Nothing special, really. Configuration files in Linux distributions often start with a dot, which is why the collection of these files is called “dotfiles”. Unlike Windows, where such configurations are often stored in the registry, dotfiles are just plain text files — easy to read, edit and transfer between machines.

How to keep them in sync? Host them in Git.

The challenge is keeping your dotfiles consistent across different Linux machines.

Git is the best tool for this. Besides being an HTTPS-accessible storage, you also get versioning for free.

First, it’s important to organise your dotfiles in a structured way.

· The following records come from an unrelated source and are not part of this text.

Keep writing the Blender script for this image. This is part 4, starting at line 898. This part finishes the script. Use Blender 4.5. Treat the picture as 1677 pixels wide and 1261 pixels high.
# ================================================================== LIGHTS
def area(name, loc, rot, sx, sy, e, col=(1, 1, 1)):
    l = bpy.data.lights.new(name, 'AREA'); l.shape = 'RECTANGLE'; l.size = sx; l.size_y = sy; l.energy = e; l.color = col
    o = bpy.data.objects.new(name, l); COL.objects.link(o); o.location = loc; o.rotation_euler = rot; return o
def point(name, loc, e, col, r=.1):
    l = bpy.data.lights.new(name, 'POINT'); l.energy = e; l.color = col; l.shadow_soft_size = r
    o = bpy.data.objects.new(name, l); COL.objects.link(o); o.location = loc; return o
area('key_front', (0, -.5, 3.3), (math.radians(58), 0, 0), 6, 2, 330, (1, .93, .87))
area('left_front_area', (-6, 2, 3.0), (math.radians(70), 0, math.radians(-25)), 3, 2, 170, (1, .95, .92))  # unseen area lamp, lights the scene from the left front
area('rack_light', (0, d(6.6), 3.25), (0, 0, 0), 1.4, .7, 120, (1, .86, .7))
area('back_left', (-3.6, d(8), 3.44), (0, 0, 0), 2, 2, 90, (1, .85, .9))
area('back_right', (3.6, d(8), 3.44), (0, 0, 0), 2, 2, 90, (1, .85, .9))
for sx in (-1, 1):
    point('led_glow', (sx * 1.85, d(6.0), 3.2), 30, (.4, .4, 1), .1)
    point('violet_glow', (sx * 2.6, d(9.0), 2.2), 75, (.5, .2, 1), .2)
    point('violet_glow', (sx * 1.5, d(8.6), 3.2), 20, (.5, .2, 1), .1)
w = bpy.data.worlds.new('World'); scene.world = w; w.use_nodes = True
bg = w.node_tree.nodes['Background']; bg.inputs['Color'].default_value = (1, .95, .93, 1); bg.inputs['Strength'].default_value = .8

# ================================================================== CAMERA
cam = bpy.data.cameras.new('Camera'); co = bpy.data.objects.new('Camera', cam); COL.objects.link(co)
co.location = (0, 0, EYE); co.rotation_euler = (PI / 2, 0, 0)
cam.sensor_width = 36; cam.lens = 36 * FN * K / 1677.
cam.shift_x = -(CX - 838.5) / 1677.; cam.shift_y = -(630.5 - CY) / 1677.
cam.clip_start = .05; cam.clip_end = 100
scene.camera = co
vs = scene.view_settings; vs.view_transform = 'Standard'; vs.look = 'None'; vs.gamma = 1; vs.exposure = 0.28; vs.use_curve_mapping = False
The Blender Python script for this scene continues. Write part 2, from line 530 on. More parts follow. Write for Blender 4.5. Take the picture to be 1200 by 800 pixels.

GitHub itself has collected some good arguments for why dotfiles belong on GitHub: https://dotfiles.github.io/

The Project: Cleaning up Dotfiles

So I started revising, organising and committing my dotfiles to a Git repo.

My dotfiles are here: https://github.com/rebelmc/.dotfiles

Getting a new machine up to standard

Now it’s easy to pull the dotfiles from Git:

git clone https://github.com/rebelmc/.dotfiles.git ~/.config/dotfiles
~/.config/dotfiles/bootstrap.sh

A small optimisation: One-liner

That felt like too many steps, so I built a one-liner:

curl https://www.curth.de/nice-console | bash

And there’s my prompt with all tools included…

…looks pretty good, right? :-)

Future extensions

Now it’s about extending the config further. Vim and Tmux are still missing — I haven’t quite decided how much customisation I want there yet.